Jiha Moon

Artist Jiha Moon has little time to waste, yet she chats easily over tea in her apartment as if the deadlines for her many forthcoming exhibitions were nonexistent. She is a study in contradictions; her ebullient nature and casual airs obscure the determination of this serious young painter. Having landed in Atlanta only a year ago with husband Andy Moon-Wilson, Moon has given the studio her full attention of late. With an recent solo exhibition at Moti Hasson gallery, New York, this spring and an Atlanta premiere in January 2008 at Saltworks gallery, Moon works constantly on her paintings.

Moon was born and raised in rural South Korea and left home to pursue art studies in the United States, first at the Maryland Institute College of Art and later at the University of Iowa, where she received her MFA. The American experience was crucial for Moon – once she overcame the language barrier – as she began living the culture rather than studying it from afar.
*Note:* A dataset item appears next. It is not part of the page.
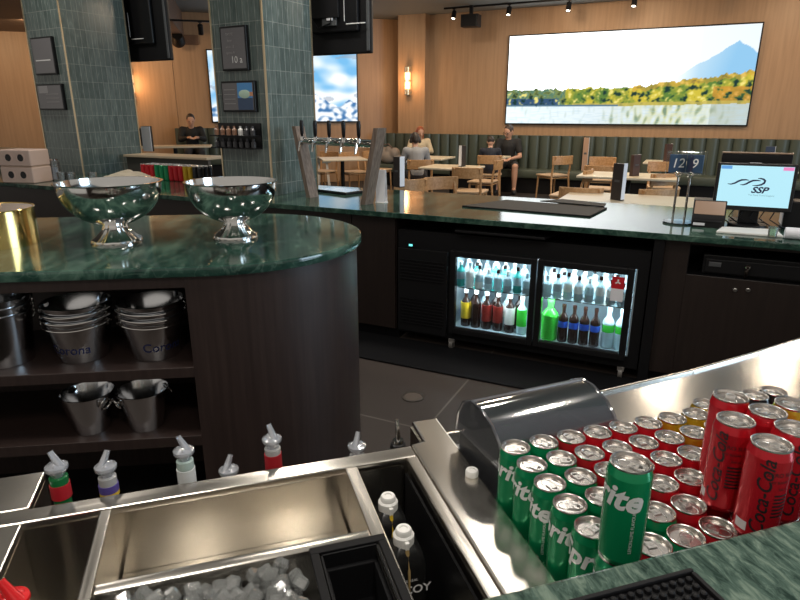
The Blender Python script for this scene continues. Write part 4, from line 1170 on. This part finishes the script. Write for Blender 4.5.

Her earliest works drew inspiration from American Pop Art and Disney, coupled with a sharp illustrative style. A strong segment of the work consisted of family portraits, replete with emotional overtones. During her studies, Moon gradually abandoned the super-realist Western style she cultivated in Korea, only to rediscover vestiges of her native visual language after she was far removed from her homeland. She began painting fantasy landscapes in Asian styles that were populated with all varieties of pop culture figures, but also natural forms, woven in miniature throughout the scene.

Her work, which combines brush and pen, ink and acrylic, conveys all the complexities of her character and cross-cultural influences. The studio walls are pinned with large sheets of handmade Korean hanji – rice paper – on which Moon lays out elaborate Asian landscapes peppered with manga-style and cartoonish forms and figures.

Most striking is how she conflates a natural landscape idiom with surrealistic figures rendered in highly artificial, saturated colors. In ‘Secret of Swamp’ (ink and acrylic, 2004), an underwater world is populated by one-eyed, fuchsia-colored organisms that recall the dreamscape characters drawn by French master Odilon Redon (1840-1916) with a contemporary twist. Moon exploits her draftsman’s talents to make her creatures believable; her electric palette brings them up to date.

Moon’s exquisite landscapes are surprisingly charming and light-hearted despite their traditional overtones. In her eclectic mix of references, Moon strives to express the abstract sensibility of Asian landscape traditions. Her unique style is now receiving wide recognition, both in the United States and internationally. Her work is now represented in the collections of the Hirshhorn Museum in Washington, D.C., and the Virginia Museum of Fine Arts in Richmond. She will have a solo exhibition at the Mint Museum of Art in Charlotte, North Carolina, in 2008. She is represented nationally by the Curator’s Office gallery in Washington, D.C.